Ned Stearns, AA7A
 
  Speaker  
  Name: Ned Stearns, AA7A
Ned Stearns, AA7A
 
Topic: Digital Moon Bounce
Location: Santa Fe Room
Date & Time: Friday 5 - 5:50 PM

Digital Moonbounce

Brief Description of Presentation #2: Ham Radio operators have been practicing the art of communicating via moonbounce for nearly fifty years. The act of using the moon as a passive reflector for VHF/UHF signals has defined the ultimate test for station design. Traditionally, moonbounce operators have erected massive antenna structures and assembled high powered amplifiers to overcome the incredible path loss of Earth-Moon-Earth circuit. In the past few years, new digital communication methods have been developed that dramatically improve station performance by using the digital signal processing available in ordinary personal computers. These improvements have opened the door to this exacting operating mode to operators of very modest stations, including "station-in-a-suitcase" DXpeditions. Ned Stearns, AA7A, has operated on EME for over twenty years and has made contacts using Moonbounce on many VHF/UHF bands using every operating mode. In his talk, he will provide a brief overview of the changes to the landscape in EME operation and will provide a glimpse of the future of digital, weak-signal operations

Biography:
Ned was first licensed in August 1963 as WN8JWY in Warren, Ohio at age 12. After college, he moved to Phoenix, AZ in 1974 and received the call sign WB7AEB. He seriously caught the DX bug in cycle 21 and has remained incredibly "radio active" in every solar cycle since then. He has maintained a very active presence on 160 meters, satellites, 6 m/ 2m/70cm Earth-Moon-Earth (EME) in addition to HF contesting and full-court-press DXing. He has completed Ten Band DXCC (160 through 6 meters) as well as DXCC on Satellites. And, has completed 5BWAZ award and has eclipsed the 2500 milestone on the ARRL DXCC Challenge. He has entered in hundreds of HF and VHF contests in his ham radio career and has lost every one of them except the ARRL CW sweepstakes in 1979. He is currently focused on DXing on the WARC bands and is often found working either 6 m or 2m EME. In 2005, he traveled to Mali, TZ, and participated in the CQWW CW DX Contest as a member of the VooDoo Contest Team placing second worldwide in the multi-transmitter / multi-operator category.

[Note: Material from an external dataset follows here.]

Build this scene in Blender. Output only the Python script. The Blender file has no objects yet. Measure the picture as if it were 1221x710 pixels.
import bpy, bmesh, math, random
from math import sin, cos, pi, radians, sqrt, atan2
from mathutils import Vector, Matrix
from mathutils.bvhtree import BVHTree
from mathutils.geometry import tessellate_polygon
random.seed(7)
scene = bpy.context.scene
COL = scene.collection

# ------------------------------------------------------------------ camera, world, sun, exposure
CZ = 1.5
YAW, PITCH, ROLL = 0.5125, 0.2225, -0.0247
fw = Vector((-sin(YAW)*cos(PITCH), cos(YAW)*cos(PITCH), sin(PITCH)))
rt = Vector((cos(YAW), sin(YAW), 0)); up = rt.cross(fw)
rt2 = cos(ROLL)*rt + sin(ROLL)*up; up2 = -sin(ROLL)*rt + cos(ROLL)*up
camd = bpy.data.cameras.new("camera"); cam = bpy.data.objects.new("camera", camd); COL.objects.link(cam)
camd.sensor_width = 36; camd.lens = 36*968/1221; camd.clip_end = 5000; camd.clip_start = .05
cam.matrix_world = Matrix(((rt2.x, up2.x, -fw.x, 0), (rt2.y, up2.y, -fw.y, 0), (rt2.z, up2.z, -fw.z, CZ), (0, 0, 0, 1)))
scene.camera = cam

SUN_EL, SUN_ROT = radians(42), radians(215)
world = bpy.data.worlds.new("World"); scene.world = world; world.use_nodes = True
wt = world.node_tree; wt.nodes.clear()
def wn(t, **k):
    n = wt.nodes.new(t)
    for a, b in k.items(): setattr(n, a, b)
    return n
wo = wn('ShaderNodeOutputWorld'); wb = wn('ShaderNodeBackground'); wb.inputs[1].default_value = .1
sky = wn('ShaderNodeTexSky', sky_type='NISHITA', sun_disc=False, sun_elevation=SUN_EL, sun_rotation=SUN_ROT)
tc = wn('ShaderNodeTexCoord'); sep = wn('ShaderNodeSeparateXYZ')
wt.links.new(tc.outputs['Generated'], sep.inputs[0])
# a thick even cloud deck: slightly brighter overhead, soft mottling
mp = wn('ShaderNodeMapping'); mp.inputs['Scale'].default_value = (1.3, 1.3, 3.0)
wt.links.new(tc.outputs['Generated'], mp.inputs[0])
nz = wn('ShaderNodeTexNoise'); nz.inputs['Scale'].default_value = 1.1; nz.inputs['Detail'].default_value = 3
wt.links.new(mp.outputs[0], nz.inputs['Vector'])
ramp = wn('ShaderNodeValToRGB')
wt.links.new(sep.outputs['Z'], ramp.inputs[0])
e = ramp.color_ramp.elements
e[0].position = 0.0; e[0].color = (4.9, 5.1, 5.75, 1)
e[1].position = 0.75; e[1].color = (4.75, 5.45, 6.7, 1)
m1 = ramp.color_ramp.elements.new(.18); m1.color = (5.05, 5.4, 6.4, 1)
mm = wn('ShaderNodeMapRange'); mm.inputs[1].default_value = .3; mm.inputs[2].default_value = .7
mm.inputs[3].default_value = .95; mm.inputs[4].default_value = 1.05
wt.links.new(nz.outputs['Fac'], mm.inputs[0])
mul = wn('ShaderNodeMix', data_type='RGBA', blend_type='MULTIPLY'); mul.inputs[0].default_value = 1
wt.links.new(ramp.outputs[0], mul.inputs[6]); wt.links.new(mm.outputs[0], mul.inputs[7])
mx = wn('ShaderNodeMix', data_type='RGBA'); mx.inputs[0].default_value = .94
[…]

He has been employed at General Dynamics (previously Motorola, Government Electronics Group) in Phoenix, AZ since 1974 where he is a systems engineer. He has been involved the development of communication systems for both the US government and industry for over thirty years.

He was elected as Vice Director of the ARRL Southwestern Division in 2004. He enjoys the opportunity to promote amateur radio wherever he can and accepts the challenge of offering guidance to the hobby that has provided so much personal satisfaction and professional support to him over the years.